__EXERCISE AIM__:
Return the whole listing, line for line, without the pictures in it.

__DATASET SECTION__:

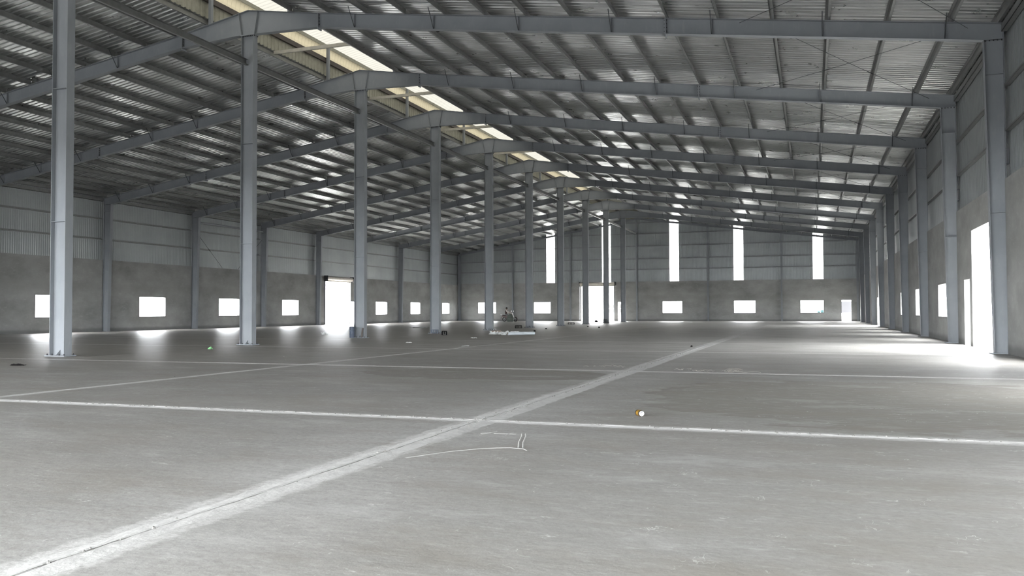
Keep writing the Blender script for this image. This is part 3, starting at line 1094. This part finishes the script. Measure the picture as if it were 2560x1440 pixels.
# braced bay of the left wall: tube strut and cross rods
e = empty('wall_strut')
part('tube', MB().tube([(XL + 0.12, 32.12, 7.56), (XL + 0.12, 39.88, 7.56)], 0.07, 12), STEEL, e)
for y in (32.13, 39.87):
    part('end_plate', MB().box((XL + 0.02, y - 0.006, 7.46), (XL + 0.22, y + 0.006, 7.66)), STEEL, e)
tag(e, 'thick round grey tube strut high on the left wall, above the cross rods', 'strut')
for k, (ya, yb) in enumerate(((32.15, 35.1), (39.85, 36.9))):
    e = empty('wall_brace_rod')
    p0, p1 = Vector((XL + 0.10, ya, 6.88)), Vector((XL + 0.06, yb, 4.44))
    part('rod', MB().tube([p0, p1], 0.013, 5), ROD, e)
    part('turnbuckle', MB().tube([p0.lerp(p1, 0.45), p0.lerp(p1, 0.53)], 0.022, 6), BOLT, e)
    tag(e, 'thin diagonal brace rod on the left wall, falling %s the far end' % ('toward' if k == 0 else 'away from'), 'rod')

# stub brackets on the right columns just above the masonry
for i in (1, 2):
    e = empty('wall_bracket', (0, S * i, 0))
    part('arm', MB().box((23.74, 0.02, 5.02), (23.84, 0.6, 5.03)).box((23.74, 0.02, 5.42), (23.84, 0.6, 5.43)).box((23.83, 0.02, 5.02), (23.84, 0.6, 5.43)), STEEL, e)
    part('gusset', MB().prism_x([(0.02, 5.55), (0.02, 5.9), (0.5, 5.9)], 23.80, 23.81), STEEL, e)
    tag(e, 'small steel bracket above the masonry behind the %s right wall column from the front' % ORD[i - 1], 'bracket')

# roller shutters over the gateways
def shutter(loc, rz, length, label):
    e = empty('roller_shutter', loc, rz)
    part('rolled_curtain', MB().lathe([(0.0, 0.0), (0.16, 0.0), (0.165, 0.02), (0.165, length - 0.02), (0.16, length), (0.0, length)], (0, 0, 0), axis='x', seg=20), SHUT, e, smooth=False)
    for x in (-0.06, length + 0.02):
        b = part('bracket', MB().box((x, -0.2, -0.26), (x + 0.012, 0.22, 0.24)), BOLT, e)
    part('drive_wheel', MB().lathe([(0.0, -0.14), (0.19, -0.14), (0.21, -0.11), (0.21, -0.08), (0.06, -0.07)], (0, 0, 0), axis='x', seg=16), BOLT, e)
    part('bottom_slat', MB().box((0.02, 0.10, -0.26), (length - 0.02, 0.13, -0.02)).box((0.0, 0.09, -0.28), (length, 0.145, -0.25)), SHUT, e)
    part('guide_rail', MB().box((0.0, 0.1, -4.18), (0.05, 0.2, -0.15)), STEEL, e)
    part('guide_rail', MB().box((length - 0.05, 0.1, -4.18), (length, 0.2, -0.15)), STEEL, e)
    tag(e, label, 'roller shutter')
shutter((XL + 0.24, 49.2, 4.2), math.pi / 2, 4.5, 'rolled up cream roller shutter above the open gateway of the left wall')
shutter((-2.72, YE - 0.24, 4.34), math.pi, 4.15, 'rolled up cream roller shutter above the gateway of the far end wall')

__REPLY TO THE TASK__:
Keep writing the Blender script for this image. This is part 3, starting at line 1094. This part finishes the script. Measure the picture as if it were 2560x1440 pixels.
# braced bay of the left wall: tube strut and cross rods
e = empty('wall_strut')
part('tube', MB().tube([(XL + 0.12, 32.12, 7.56), (XL + 0.12, 39.88, 7.56)], 0.07, 12), STEEL, e)
for y in (32.13, 39.87):
    part('end_plate', MB().box((XL + 0.02, y - 0.006, 7.46), (XL + 0.22, y + 0.006, 7.66)), STEEL, e)
tag(e, 'thick round grey tube strut high on the left wall, above the cross rods', 'strut')
for k, (ya, yb) in enumerate(((32.15, 35.1), (39.85, 36.9))):
    e = empty('wall_brace_rod')
    p0, p1 = Vector((XL + 0.10, ya, 6.88)), Vector((XL + 0.06, yb, 4.44))
    part('rod', MB().tube([p0, p1], 0.013, 5), ROD, e)
    part('turnbuckle', MB().tube([p0.lerp(p1, 0.45), p0.lerp(p1, 0.53)], 0.022, 6), BOLT, e)
    tag(e, 'thin diagonal brace rod on the left wall, falling %s the far end' % ('toward' if k == 0 else 'away from'), 'rod')

# stub brackets on the right columns just above the masonry
for i in (1, 2):
    e = empty('wall_bracket', (0, S * i, 0))
    part('arm', MB().box((23.74, 0.02, 5.02), (23.84, 0.6, 5.03)).box((23.74, 0.02, 5.42), (23.84, 0.6, 5.43)).box((23.83, 0.02, 5.02), (23.84, 0.6, 5.43)), STEEL, e)
    part('gusset', MB().prism_x([(0.02, 5.55), (0.02, 5.9), (0.5, 5.9)], 23.80, 23.81), STEEL, e)
    tag(e, 'small steel bracket above the masonry behind the %s right wall column from the front' % ORD[i - 1], 'bracket')

# roller shutters over the gateways
def shutter(loc, rz, length, label):
    e = empty('roller_shutter', loc, rz)
    part('rolled_curtain', MB().lathe([(0.0, 0.0), (0.16, 0.0), (0.165, 0.02), (0.165, length - 0.02), (0.16, length), (0.0, length)], (0, 0, 0), axis='x', seg=20), SHUT, e, smooth=False)
    for x in (-0.06, length + 0.02):
        b = part('bracket', MB().box((x, -0.2, -0.26), (x + 0.012, 0.22, 0.24)), BOLT, e)
    part('drive_wheel', MB().lathe([(0.0, -0.14), (0.19, -0.14), (0.21, -0.11), (0.21, -0.08), (0.06, -0.07)], (0, 0, 0), axis='x', seg=16), BOLT, e)
    part('bottom_slat', MB().box((0.02, 0.10, -0.26), (length - 0.02, 0.13, -0.02)).box((0.0, 0.09, -0.28), (length, 0.145, -0.25)), SHUT, e)
    part('guide_rail', MB().box((0.0, 0.1, -4.18), (0.05, 0.2, -0.15)), STEEL, e)
    part('guide_rail', MB().box((length - 0.05, 0.1, -4.18), (length, 0.2, -0.15)), STEEL, e)
    tag(e, label, 'roller shutter')
shutter((XL + 0.24, 49.2, 4.2), math.pi / 2, 4.5, 'rolled up cream roller shutter above the open gateway of the left wall')
shutter((-2.72, YE - 0.24, 4.34), math.pi, 4.15, 'rolled up cream roller shutter above the gateway of the far end wall')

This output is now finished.